Reproduce exactly the lines below, from the first through the one containing "-1, 3.)], M['nail'])", and nothing more.

Source excerpt >>
◇ ◇ ◇
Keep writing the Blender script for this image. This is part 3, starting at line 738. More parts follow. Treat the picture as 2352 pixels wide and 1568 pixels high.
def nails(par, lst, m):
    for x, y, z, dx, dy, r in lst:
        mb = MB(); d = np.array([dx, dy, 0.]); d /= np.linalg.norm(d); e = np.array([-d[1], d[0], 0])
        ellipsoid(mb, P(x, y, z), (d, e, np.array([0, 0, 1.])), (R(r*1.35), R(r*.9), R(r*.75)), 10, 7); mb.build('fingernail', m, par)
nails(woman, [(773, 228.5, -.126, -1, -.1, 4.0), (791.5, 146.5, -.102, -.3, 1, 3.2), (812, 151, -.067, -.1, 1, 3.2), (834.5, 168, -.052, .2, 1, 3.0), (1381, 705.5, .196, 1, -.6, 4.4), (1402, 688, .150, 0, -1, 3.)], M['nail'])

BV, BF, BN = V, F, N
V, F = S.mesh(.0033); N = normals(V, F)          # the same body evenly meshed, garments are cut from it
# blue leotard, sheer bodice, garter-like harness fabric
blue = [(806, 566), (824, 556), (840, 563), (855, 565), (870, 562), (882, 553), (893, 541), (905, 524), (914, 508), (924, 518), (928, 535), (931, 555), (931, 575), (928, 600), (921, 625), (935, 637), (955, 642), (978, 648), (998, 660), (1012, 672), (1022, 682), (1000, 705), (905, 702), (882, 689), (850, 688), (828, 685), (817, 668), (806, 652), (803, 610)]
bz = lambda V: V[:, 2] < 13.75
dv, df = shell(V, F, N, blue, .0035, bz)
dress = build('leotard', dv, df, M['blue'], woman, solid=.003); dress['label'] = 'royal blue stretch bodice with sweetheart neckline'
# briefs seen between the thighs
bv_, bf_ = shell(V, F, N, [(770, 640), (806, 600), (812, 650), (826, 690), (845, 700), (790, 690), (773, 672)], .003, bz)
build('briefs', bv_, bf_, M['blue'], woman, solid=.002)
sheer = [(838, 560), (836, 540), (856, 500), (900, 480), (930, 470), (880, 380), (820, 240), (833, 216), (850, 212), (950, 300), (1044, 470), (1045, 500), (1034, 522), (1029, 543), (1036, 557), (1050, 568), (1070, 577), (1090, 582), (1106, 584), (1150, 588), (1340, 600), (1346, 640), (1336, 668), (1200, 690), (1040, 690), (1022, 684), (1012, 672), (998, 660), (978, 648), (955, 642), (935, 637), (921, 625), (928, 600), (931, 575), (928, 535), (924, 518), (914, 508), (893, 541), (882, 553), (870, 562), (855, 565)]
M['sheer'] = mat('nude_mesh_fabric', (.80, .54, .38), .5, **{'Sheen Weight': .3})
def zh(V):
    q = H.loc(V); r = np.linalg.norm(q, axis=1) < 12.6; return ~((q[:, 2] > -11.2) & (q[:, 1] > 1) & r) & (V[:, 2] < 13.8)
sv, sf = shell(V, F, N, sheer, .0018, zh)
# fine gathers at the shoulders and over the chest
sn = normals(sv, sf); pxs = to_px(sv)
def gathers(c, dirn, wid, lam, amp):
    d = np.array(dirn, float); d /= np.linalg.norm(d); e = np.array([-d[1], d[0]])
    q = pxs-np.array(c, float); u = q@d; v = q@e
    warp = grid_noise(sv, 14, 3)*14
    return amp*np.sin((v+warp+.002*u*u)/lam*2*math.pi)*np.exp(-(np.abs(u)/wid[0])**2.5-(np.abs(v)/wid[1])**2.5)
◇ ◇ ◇
Complete answer >>
Keep writing the Blender script for this image. This is part 3, starting at line 738. More parts follow. Treat the picture as 2352 pixels wide and 1568 pixels high.
def nails(par, lst, m):
    for x, y, z, dx, dy, r in lst:
        mb = MB(); d = np.array([dx, dy, 0.]); d /= np.linalg.norm(d); e = np.array([-d[1], d[0], 0])
        ellipsoid(mb, P(x, y, z), (d, e, np.array([0, 0, 1.])), (R(r*1.35), R(r*.9), R(r*.75)), 10, 7); mb.build('fingernail', m, par)
nails(woman, [(773, 228.5, -.126, -1, -.1, 4.0), (791.5, 146.5, -.102, -.3, 1, 3.2), (812, 151, -.067, -.1, 1, 3.2), (834.5, 168, -.052, .2, 1, 3.0), (1381, 705.5, .196, 1, -.6, 4.4), (1402, 688, .150, 0, -1, 3.)], M['nail'])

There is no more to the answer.